In the CNBC interview Duffy stated, “We think the original timeline was doing this launch in April, we think we can do it in early February, which is really cool,” also noting, “this is the first time in 54 years we’re going back to the Moon.”
But the main problem for the Artemis-III mission is its planned use of the SpaceX Starship-based HLS, an issue because the Starship has yet to complete a full orbital mission, much less demonstrate critical refueling in space, or build and test a prototype of the HLS version of Starship.
On CNBC on Oct. 20 Secretary Duffy explained his new direction:
“SpaceX had the contract for Artemis 3–by the way, I love Space X is an amazing company. The problem is, they’re behind. They push their timelines out and we’re [in a] race against China. The president and I want to get to the moon in this president’s term. So I’m gonna open out the contract. I’m gonna let other other space companies compete with SpaceX, like Blue Origin. And again, whatever one can get us there first to the moon, we’re gonna take. And if SpaceX is behind a Blue Origin can do it before them, good on Blue Origin, but by the way, we also might have two companies and that can get us back to the moon in 2028. But again, we’re not gonna wait for one company. We’re gonna push this forward and win the second space race against the Chinese.”

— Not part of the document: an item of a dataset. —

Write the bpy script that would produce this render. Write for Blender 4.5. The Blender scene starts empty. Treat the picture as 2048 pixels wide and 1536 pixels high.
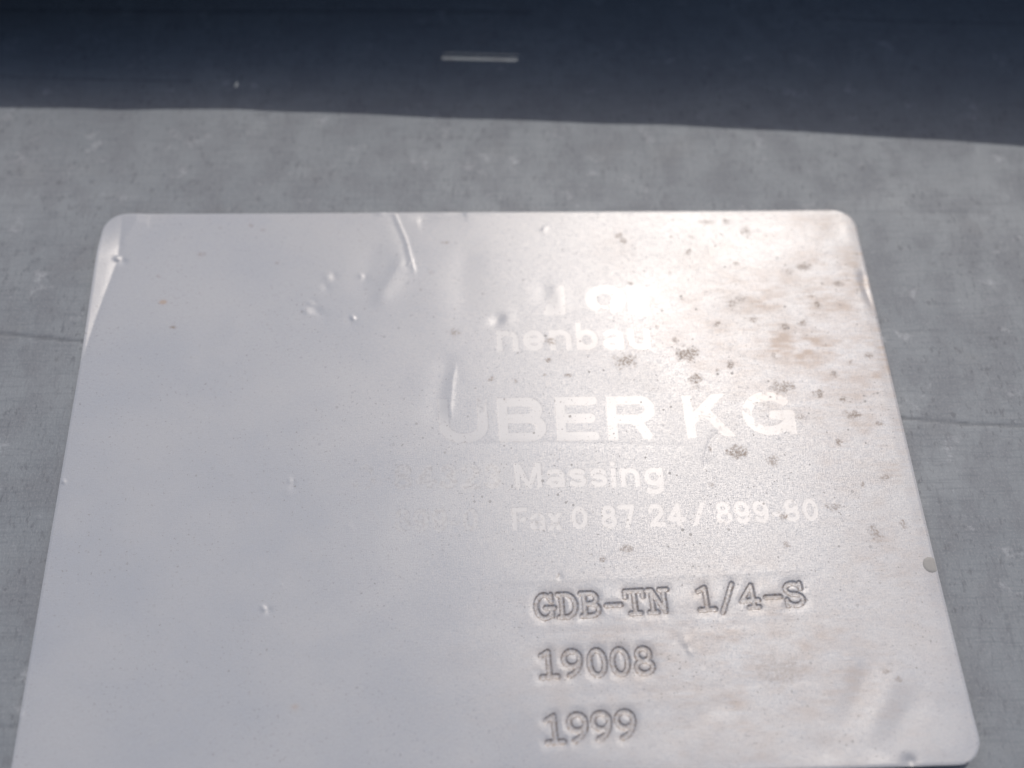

The current NASA Moon architecture is to use the 27-ton payload to the Moon Space Launch System (SLS) to transport the 26-ton manned Orion spaceship, to dock with the SpaceX HLS in lunar orbit and transfer crew — and apparently up to 100 tons of cargo — for landing on the Moon.
Can Blue Origin or another rise to this challenge? Its 45-ton and 20 tons of cargo to the Moon Blue Moon Mk 2 lander may have been planned for the Artemis-IV or Artemis-V mission, likely in the early 2030s — too late to beat China.